How to Pay Off Credit Cards
Posted: April 12th, 2010 | Author: admin | Filed under: Credit Management, Debt Management, Money Management | No Comments »There are a number of simple steps that will allow you to take on the issue of how to pay-off your credit cards and get back in the black so you can once again become financially stable.
First, you must pay more than the minimum required payment every month. By only paying the minimum, you are doing exactly what your credit card company is hoping you’d do, because this is the only way they make money. The longer you take to repay off the credit card, the more interest they make. You need to pay as much as possible every month. If it takes skipping a lunch out or not buying that mocha latte, then do so. Making a few temporary sacrifices will dramatically save you hundreds.
If you have one credit card with a lower interest rate and you haven’t maxed it out yet, transfer all your other credit card debt to that card. If it is maxed out, make the higher payment on that card and once you have reduce the maximum limit, then transfer as much as you can from the higher interest credit cards; keep doing this until all your credit cards with a higher interest rate have a zero balance, then either negotiate for a lower interest rate on those cards, or cancel them. Also, take advantage of promotional lower interest rate credit card offers and transfers, if the maximum limit allows all the debt you have, then transfer them over to the new lower interest rate. Keep in mind that the new lower credit card rate is only a promotional rate, usually they are good for one year, then the rate will raise to possibly a higher rate than what you have now. So, you must pay off the promotional credit card within the year. But, if that’s not possible, keep an eye out for more promotional lower interest rate credit cards and transfer the funds to that card.
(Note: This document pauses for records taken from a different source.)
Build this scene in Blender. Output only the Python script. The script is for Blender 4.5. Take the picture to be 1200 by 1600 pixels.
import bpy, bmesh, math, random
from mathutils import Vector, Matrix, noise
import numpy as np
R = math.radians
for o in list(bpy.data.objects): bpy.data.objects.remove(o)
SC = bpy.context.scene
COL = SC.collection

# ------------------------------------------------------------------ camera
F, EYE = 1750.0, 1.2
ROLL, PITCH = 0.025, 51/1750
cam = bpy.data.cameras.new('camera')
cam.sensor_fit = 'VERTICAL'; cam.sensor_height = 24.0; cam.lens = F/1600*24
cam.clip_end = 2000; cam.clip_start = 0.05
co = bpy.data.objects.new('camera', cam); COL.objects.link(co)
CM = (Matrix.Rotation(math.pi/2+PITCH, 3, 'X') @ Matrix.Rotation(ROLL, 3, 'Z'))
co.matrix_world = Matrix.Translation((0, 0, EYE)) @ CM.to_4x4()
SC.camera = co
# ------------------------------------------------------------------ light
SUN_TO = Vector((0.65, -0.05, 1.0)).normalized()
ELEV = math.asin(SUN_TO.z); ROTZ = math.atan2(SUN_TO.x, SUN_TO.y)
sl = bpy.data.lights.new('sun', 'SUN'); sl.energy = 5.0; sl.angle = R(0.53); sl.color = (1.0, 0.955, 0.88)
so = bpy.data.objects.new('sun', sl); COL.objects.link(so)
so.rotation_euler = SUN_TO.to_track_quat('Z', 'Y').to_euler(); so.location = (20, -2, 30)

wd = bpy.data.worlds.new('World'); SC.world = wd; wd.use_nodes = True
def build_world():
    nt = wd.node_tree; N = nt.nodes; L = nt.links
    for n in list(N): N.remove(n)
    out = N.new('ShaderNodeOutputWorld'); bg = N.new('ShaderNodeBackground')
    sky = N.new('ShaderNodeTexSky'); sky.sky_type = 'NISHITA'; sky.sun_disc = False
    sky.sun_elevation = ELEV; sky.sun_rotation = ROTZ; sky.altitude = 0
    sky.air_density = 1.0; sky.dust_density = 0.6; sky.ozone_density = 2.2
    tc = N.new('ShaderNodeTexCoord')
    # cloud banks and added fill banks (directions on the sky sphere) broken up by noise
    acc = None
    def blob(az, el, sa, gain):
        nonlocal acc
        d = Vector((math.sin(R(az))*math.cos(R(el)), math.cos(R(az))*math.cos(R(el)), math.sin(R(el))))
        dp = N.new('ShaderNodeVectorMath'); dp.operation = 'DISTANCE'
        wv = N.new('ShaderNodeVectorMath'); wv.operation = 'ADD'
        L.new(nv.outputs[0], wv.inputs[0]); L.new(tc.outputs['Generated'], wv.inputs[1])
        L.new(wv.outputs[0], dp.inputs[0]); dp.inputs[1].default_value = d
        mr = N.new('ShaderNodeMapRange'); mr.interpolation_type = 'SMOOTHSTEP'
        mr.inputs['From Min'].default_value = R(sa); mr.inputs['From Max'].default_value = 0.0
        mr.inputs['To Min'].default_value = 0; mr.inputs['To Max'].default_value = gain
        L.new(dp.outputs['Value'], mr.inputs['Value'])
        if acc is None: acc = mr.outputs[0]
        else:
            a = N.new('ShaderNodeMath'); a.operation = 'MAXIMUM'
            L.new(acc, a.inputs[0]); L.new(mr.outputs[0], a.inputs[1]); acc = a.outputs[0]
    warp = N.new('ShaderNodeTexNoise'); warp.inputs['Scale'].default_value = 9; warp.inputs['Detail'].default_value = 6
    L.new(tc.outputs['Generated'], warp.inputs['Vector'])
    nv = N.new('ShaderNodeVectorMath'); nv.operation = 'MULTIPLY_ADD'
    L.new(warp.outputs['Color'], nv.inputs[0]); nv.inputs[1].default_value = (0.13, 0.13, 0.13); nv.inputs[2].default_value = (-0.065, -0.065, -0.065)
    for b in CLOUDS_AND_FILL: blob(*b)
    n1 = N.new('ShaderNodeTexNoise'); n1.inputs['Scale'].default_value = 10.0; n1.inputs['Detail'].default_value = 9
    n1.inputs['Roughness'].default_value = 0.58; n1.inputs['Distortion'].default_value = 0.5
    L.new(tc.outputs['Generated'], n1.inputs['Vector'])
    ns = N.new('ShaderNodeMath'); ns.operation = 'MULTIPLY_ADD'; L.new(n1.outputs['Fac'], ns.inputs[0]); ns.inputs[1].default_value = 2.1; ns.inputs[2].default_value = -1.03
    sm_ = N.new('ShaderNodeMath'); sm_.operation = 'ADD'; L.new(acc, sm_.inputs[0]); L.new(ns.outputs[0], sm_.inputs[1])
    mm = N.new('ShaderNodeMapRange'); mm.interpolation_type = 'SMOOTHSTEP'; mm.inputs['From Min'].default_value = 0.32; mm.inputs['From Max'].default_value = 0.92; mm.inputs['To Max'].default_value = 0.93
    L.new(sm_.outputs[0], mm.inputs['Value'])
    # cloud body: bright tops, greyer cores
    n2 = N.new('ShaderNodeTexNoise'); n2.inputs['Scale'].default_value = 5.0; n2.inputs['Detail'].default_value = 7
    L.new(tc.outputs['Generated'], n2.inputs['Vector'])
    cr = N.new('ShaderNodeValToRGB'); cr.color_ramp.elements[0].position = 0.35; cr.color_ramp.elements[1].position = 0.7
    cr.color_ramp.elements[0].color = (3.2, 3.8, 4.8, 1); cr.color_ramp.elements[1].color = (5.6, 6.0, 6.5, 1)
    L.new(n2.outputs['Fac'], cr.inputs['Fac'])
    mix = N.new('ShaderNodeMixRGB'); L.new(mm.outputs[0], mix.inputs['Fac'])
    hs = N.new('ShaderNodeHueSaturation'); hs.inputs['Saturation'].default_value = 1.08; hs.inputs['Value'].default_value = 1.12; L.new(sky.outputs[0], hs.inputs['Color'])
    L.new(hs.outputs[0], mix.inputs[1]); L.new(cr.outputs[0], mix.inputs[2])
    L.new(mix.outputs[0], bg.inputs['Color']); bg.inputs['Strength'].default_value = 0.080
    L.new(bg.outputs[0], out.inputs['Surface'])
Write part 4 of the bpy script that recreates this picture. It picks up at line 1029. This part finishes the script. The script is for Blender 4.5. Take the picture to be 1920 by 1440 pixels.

It’s wise to cash out any investments, stocks, or savings to pay-off your credit card, the interest you are paying on your credit cards is higher than the interest you’re earning in your stocks, investments or savings account. Basically, paying off your credit card debt is tantamount to getting an 18% return. You can also borrow against your life insurance; borrowing against your life insurance the interest rate is usually below commercial rates and below your credit card interest rate and you can take your time in repaying the this loan, but do repay it. 401(k)s are another source for you to borrow from, you usually can borrow up to 50% of the accounts value and the interest rate is usually one to two points above prime, which is still cheaper than the interest found on your credit cards.
If you can’t pay more than the minimum, you don’t get promotional lower interest rate credit cards in the mail, you don’t have investments, stocks, savings, life insurance policy or a 401(k) plan to cash in or borrow from, then it’s time to hit up your family members. You can work out a payment plan and they most likely won’t charge you an interest rate. If family won’t come through for you, you might just consider bankruptcy, which really is a last resort, because a bankruptcy on your credit report does not fare well, and any future credit you might qualify for will be double or even triple the interest rates you have today.